Nas páginas da Rebentação, parecia que havia muitos momentos familiares. A autora foi feliz em captar o ambiente da beira mar, da gente da pesca. Teve um momento em que eu me recordei do tio Dico do Puruba quando me explicou o sumiço das ostras dos rios Puruba e Quiririm: "Ah, meu filho! A minha gente toda foi criada com as ostras daqui. Era fartura, só das grandes. Acho que você nunca vai comer um escardado de ostra. É coisa de lamber os beiços e depois dormir! Faz tempo que não tem mais; de vez em quando as crianças, mergulhando, pegam umas e outras, mas não é nada diante do que tinha. Sabeis como se acabou? Foi uma maré de óleo que entrou barra adentro, matou tudo. Faz tempo. Eu era novo, ainda namorava. Até hoje a nossa água não se recuperou". Uma história parecida eu escutei em prosa com o saudoso Genésio do Cambury: "Aqui tinha muita ostra neste nosso rio, mas hoje em dia não se encontra uma para remédio. Elas desapareceram quando passou a estrada [BR 101 - Rio-Santos] lá em cima, despejando por muito tempo barro na cachoeira. O nosso rio ficou barrento um tempão. Acho que foi isso que matou tudo". A autora, recorrendo a um fato histórico (o petróleo que alcançou o Nordeste brasileiro no ano de 2019, onde os pescadores sentiram-se só na empreitada de conter um acidente que foi muito pior devido ao descaso dos poderes constituídos na época, de uma presidência que produzia noite durante o dia de tanto incendiar florestas), nos emociona porque somos parte do mar e de suas vidas que correm em nossas veias: "O petróleo tomou tudo. A areia estava fúnebre, pontilhada de manchas de dois, três metros quadrados, que eram continuamente regurgitadas pelo mar. Cada porção de gosma tinha a espessura de um colchão de luxo, no qual nunca ninguém dali havia dormido. O óleo tinha atravessado a rebentação. Foi além da dor".

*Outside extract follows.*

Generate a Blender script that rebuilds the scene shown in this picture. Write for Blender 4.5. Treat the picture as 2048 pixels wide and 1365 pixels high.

Por fim, me emocionei quando a autora cita uma praia onde estão os parentes, gente dos Lopes: "Essa história foi escrita pelas comunidades originárias de Ubatuba (...) que construiu em mim a ideia de mar, lugar em que o conheci. Foi onde vivi a surpresa do gosto salgado e da força das ondas. Ali me sentei com pescadores da Comunidade da Praia do Peres e aprendi". Sim, minha irmandade! Ela está se referindo à Prainha do Peres, no caminho do Bonete, onde nasceu e se findou o tio Zaca, o Tobias e tanta gente nossa! Ah, quantas prosas eu pude ter por ali! Por isso recomendo a leitura e sou grato à sensibilidade da Renata. Valeu! Gratidão ao Jorge e Joana pelo presente!
Em tempo: a minha maior preocupação - e de muita gente no momento! - é com essa onda reacionária contra a cidadania comprometida com os mais excluídos e contra os nossos direitos tão arduamente conquistados. O medo que eu tenho é que ela avance, passe a rebentação da democracia e nos sufoque de vez.